WHAT THE TASK REQUIRES
Look for the string "part" in the lines and copy each line that has it.

Records from a collection
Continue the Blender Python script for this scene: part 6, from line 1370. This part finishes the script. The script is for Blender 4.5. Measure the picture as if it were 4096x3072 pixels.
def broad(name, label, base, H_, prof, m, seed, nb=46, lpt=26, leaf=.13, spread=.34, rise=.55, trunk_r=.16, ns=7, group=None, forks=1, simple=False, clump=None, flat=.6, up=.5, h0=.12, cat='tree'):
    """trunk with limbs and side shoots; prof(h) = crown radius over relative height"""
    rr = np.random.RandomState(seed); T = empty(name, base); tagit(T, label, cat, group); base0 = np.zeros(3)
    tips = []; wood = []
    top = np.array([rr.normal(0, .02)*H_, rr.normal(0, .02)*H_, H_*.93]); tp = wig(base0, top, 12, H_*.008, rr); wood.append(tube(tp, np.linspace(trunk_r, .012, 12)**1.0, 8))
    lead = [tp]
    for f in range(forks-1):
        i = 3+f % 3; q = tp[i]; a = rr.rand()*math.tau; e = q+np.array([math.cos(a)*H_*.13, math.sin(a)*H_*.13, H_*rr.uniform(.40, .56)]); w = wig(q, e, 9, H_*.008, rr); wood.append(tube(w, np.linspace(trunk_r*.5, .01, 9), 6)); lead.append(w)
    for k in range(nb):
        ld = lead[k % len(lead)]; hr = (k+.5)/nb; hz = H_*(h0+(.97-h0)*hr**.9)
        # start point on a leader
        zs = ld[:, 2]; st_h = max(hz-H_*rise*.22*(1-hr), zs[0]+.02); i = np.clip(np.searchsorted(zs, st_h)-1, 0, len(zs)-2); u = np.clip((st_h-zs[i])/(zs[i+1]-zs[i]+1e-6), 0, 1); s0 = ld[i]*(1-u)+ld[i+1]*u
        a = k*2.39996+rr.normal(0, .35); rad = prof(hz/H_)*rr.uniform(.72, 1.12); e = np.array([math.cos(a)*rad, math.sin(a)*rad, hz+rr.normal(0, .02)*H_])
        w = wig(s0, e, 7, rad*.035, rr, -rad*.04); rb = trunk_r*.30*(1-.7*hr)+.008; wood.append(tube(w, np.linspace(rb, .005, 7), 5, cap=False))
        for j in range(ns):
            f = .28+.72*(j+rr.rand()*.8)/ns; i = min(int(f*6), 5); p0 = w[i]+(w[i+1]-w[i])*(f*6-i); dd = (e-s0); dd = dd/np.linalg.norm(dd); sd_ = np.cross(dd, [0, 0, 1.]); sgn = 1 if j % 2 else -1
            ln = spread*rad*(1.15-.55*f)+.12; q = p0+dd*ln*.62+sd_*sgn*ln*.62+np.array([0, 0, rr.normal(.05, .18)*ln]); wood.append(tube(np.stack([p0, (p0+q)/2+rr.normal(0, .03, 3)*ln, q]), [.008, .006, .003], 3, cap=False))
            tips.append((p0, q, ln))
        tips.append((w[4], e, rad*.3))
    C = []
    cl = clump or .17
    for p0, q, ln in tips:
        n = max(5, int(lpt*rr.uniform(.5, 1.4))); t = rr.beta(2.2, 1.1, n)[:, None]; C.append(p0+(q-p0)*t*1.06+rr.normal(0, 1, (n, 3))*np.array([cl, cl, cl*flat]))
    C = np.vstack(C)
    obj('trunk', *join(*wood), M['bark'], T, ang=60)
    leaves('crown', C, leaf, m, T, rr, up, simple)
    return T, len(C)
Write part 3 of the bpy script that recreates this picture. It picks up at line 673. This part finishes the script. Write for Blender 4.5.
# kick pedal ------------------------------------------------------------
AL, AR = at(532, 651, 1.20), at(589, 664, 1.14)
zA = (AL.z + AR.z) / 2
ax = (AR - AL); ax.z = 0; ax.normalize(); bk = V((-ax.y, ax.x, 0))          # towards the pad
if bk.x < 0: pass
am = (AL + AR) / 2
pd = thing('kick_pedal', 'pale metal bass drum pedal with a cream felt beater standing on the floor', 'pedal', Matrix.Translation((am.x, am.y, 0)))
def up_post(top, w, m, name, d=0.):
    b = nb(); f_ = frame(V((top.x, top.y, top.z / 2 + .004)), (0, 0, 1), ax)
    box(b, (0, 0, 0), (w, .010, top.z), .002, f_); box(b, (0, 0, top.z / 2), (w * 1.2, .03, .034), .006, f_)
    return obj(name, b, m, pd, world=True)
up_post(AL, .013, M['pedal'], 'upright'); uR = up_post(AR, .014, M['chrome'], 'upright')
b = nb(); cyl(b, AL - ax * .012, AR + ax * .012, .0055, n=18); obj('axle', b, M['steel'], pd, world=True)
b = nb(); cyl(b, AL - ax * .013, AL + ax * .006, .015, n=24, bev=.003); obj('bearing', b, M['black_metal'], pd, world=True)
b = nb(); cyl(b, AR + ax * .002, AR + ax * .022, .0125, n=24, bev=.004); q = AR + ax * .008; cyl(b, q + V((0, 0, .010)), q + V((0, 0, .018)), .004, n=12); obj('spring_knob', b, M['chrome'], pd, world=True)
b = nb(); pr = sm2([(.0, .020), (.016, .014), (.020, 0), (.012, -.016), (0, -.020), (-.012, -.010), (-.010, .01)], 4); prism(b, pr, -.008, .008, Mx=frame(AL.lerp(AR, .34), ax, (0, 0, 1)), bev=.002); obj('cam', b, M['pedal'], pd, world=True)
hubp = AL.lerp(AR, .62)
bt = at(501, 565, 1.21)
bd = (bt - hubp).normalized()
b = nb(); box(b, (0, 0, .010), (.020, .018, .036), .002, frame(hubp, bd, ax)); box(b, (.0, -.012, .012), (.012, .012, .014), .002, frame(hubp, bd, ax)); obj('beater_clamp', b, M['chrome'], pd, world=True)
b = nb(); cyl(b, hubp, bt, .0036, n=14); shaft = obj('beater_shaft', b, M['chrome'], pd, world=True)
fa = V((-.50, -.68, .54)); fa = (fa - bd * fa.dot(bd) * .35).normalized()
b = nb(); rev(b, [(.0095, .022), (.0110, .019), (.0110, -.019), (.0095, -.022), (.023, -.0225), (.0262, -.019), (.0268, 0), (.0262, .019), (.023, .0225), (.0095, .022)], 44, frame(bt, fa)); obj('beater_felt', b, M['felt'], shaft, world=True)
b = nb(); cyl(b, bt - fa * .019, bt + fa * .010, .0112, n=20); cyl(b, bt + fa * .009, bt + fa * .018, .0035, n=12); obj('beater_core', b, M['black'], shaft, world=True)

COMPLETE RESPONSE
Continue the Blender Python script for this scene: part 6, from line 1370. This part finishes the script. The script is for Blender 4.5. Measure the picture as if it were 4096x3072 pixels.
Write part 3 of the bpy script that recreates this picture. It picks up at line 673. This part finishes the script. Write for Blender 4.5.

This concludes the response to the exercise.